Book Review: Witch and Wizard.

 

Witch and Wizard: book 1, by James Patterson.

 

I read this book around February or March, but hadn’t done a review for it for some reason. This book is James Patterson’s YA book, in an attempt to encourage young people to read more. At least, that was the general gist of his introduction anyway. It is written around the idea that there will be a hostile takeover (such as the one I described in The Handmaid’s Tale) but, it seems, this takeover in ‘the future’ is centred around the eradication of anyone with a ‘gift’. By that, I mean supernatural.

This book describes a school aged brother and sister who have escaped an indoctrination programme and have set up with other young people, hoping to find their parents. It goes through their journey of discovering these talents that their parents have been hinting at (“you’re special“), and now have to figure these things out together. Naturally these ‘gifts’ are something amazing for other young people, but there are ‘informants’ scattered about who will give away their position in exchange for power. Apparently, for some, it’s better to be a servant of sorts, than a fugitive.

This is the first part to who knows how many books… personally, I wasn’t overly impressed. I got the distinct impression I’ve read much of what was written before. There were few things that seemed ‘original’. I detected elements that seemed to be taken from the TV series The Tribe where kids were left to set up a society since something wiped out all the grown ups; V for Vendetta; and a couple of episodes of Charmed (based on what may happen in the future)… I may be wrong, just how I interpreted some of it.

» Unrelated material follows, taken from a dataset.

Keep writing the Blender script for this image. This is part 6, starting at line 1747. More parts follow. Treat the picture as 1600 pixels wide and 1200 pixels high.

In terms of keeping kids entertained though (and I have friends that love the series), I can see why it would interest them. There’s lots of action, easy to read, and who wouldn’t love to wake up one day and find you’re almost all-powerful? The annoying thing is the way these gifts are described. They just know how to use them instinctively, and these gifts seem to have few limitations. And yet, they keep getting caught! Gosh darn it.